» **Directive**
Look through the data below and extract, unchanged, the lines from the one that contains "Write the bpy" to the one that contains "return np.array([0, 0, CH]) + v*depth", both included.

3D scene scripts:
╔══

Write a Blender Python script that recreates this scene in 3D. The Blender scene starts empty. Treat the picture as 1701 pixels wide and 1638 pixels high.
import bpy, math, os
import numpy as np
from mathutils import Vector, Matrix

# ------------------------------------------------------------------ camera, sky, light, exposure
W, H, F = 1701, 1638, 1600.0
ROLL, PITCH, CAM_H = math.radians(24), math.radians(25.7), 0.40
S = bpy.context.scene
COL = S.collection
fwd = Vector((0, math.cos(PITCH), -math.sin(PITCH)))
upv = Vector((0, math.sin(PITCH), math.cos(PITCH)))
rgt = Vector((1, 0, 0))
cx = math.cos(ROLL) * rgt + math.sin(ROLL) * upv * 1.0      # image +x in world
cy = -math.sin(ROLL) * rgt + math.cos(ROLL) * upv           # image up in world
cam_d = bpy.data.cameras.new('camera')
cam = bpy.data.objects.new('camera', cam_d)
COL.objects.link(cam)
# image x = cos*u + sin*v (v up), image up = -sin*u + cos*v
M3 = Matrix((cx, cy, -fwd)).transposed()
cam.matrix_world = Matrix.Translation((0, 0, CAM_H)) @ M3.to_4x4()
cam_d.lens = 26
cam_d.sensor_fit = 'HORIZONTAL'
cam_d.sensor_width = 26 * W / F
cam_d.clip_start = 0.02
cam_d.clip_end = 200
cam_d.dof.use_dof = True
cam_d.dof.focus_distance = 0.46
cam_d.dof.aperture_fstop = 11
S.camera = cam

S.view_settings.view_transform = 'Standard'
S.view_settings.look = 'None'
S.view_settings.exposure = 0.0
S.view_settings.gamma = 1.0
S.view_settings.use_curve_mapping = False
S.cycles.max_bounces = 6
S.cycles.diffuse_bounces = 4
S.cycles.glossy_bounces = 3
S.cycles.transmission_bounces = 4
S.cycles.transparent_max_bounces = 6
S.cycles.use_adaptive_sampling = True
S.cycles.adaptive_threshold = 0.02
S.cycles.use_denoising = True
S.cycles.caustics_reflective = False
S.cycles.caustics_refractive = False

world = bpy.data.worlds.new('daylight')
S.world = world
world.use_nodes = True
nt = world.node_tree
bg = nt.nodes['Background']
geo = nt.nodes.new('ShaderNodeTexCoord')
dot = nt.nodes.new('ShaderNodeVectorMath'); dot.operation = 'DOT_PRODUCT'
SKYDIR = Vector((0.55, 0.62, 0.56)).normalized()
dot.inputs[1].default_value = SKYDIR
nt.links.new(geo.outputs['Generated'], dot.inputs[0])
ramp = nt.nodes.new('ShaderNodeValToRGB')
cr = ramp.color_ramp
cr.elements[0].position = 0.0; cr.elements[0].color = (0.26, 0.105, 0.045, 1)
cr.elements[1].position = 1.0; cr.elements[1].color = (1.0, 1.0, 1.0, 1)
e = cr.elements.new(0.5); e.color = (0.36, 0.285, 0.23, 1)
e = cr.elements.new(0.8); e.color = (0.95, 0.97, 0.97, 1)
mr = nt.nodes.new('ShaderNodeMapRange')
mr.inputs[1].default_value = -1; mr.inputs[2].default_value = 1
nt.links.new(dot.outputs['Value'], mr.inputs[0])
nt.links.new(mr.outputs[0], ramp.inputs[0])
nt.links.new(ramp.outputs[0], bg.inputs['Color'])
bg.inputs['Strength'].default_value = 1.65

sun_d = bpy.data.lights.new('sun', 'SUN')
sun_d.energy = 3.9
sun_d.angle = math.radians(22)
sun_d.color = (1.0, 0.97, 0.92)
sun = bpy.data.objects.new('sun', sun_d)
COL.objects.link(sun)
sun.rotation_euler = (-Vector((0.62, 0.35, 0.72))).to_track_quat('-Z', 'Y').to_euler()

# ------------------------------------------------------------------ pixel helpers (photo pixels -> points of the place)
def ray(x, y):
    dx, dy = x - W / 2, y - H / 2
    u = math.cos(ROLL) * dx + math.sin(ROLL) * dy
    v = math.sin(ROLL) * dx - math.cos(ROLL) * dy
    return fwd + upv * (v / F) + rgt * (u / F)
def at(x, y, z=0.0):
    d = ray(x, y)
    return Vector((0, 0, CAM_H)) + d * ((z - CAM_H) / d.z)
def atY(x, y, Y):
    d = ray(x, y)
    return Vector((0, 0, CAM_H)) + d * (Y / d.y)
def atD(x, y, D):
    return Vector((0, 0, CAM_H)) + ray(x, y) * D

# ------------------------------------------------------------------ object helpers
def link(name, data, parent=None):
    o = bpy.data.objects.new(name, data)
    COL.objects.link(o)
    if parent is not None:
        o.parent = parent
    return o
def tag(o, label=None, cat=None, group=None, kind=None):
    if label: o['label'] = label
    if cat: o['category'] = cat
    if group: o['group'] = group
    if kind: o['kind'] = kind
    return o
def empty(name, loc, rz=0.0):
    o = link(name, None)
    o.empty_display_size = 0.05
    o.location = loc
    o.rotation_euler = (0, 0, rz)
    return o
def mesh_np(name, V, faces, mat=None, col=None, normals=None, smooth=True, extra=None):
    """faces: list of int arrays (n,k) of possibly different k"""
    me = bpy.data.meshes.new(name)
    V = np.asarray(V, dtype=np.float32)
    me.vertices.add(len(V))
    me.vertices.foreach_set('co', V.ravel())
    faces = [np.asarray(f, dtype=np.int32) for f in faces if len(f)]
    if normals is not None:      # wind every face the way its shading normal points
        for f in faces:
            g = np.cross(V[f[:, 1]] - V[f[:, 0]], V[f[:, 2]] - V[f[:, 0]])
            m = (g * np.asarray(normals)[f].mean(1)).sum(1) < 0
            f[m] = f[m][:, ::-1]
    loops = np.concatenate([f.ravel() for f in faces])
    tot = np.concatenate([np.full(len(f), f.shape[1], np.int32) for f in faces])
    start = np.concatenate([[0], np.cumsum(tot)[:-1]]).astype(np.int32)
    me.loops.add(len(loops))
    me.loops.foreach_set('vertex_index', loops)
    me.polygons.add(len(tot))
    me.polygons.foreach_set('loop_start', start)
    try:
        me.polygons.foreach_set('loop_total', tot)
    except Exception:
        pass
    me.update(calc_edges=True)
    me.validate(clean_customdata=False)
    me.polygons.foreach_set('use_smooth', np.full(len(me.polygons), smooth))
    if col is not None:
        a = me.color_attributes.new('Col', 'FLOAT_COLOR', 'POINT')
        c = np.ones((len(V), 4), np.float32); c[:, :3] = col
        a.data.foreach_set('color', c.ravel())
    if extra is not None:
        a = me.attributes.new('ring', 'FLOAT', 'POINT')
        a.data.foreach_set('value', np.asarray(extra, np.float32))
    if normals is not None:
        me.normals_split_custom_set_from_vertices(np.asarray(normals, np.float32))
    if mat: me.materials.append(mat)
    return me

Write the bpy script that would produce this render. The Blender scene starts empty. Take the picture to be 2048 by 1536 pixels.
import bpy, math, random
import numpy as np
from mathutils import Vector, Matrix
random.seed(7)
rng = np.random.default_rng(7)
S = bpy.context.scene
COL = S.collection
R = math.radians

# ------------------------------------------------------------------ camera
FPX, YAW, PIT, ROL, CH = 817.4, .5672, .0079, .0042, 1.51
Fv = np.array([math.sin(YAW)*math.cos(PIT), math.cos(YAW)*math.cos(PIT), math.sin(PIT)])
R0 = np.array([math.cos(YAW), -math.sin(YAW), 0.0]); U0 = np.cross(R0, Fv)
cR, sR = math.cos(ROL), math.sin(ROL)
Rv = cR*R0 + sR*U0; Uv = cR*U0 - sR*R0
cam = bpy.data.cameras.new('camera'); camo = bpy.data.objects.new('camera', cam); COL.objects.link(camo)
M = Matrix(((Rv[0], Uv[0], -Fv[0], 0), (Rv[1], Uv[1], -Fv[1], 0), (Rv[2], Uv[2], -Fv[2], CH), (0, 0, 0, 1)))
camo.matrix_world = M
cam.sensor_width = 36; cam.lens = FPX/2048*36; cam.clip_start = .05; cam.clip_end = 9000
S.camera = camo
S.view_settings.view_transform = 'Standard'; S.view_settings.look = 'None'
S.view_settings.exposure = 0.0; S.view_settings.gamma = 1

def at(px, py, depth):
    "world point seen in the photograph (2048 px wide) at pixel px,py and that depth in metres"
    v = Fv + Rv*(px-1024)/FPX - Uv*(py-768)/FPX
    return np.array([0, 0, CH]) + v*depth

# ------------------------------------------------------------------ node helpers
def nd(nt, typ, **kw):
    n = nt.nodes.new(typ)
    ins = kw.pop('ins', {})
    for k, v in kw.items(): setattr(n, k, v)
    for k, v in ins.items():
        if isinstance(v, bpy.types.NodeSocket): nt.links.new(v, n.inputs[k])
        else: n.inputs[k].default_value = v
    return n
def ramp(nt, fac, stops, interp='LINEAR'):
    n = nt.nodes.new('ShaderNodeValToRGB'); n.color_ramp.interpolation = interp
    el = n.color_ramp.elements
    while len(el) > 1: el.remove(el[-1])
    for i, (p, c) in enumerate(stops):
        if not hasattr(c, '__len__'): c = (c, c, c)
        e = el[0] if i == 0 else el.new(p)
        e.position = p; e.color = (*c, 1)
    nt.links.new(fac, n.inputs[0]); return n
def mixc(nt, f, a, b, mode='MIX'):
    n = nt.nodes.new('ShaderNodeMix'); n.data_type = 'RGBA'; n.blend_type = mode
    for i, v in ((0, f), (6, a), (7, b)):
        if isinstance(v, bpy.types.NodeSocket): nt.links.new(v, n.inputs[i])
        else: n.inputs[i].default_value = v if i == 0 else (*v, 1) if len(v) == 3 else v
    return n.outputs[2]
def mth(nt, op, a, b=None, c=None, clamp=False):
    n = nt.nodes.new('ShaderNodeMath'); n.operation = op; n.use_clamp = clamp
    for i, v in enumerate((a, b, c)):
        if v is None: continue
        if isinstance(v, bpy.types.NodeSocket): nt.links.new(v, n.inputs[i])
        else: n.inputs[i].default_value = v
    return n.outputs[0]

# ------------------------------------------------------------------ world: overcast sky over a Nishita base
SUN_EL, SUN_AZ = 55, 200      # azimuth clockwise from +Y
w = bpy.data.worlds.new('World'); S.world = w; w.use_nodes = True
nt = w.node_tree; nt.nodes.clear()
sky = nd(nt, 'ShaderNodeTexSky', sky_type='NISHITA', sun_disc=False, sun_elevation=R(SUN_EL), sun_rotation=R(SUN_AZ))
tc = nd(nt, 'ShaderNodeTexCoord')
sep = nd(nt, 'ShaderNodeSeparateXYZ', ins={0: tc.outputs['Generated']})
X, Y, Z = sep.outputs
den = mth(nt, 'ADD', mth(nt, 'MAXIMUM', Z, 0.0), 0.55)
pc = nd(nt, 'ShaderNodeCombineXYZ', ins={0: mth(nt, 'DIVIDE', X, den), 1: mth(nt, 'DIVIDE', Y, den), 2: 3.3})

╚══

» **Finished answer**
Write the bpy script that would produce this render. The Blender scene starts empty. Take the picture to be 2048 by 1536 pixels.
import bpy, math, random
import numpy as np
from mathutils import Vector, Matrix
random.seed(7)
rng = np.random.default_rng(7)
S = bpy.context.scene
COL = S.collection
R = math.radians

# ------------------------------------------------------------------ camera
FPX, YAW, PIT, ROL, CH = 817.4, .5672, .0079, .0042, 1.51
Fv = np.array([math.sin(YAW)*math.cos(PIT), math.cos(YAW)*math.cos(PIT), math.sin(PIT)])
R0 = np.array([math.cos(YAW), -math.sin(YAW), 0.0]); U0 = np.cross(R0, Fv)
cR, sR = math.cos(ROL), math.sin(ROL)
Rv = cR*R0 + sR*U0; Uv = cR*U0 - sR*R0
cam = bpy.data.cameras.new('camera'); camo = bpy.data.objects.new('camera', cam); COL.objects.link(camo)
M = Matrix(((Rv[0], Uv[0], -Fv[0], 0), (Rv[1], Uv[1], -Fv[1], 0), (Rv[2], Uv[2], -Fv[2], CH), (0, 0, 0, 1)))
camo.matrix_world = M
cam.sensor_width = 36; cam.lens = FPX/2048*36; cam.clip_start = .05; cam.clip_end = 9000
S.camera = camo
S.view_settings.view_transform = 'Standard'; S.view_settings.look = 'None'
S.view_settings.exposure = 0.0; S.view_settings.gamma = 1

def at(px, py, depth):
    "world point seen in the photograph (2048 px wide) at pixel px,py and that depth in metres"
    v = Fv + Rv*(px-1024)/FPX - Uv*(py-768)/FPX
    return np.array([0, 0, CH]) + v*depth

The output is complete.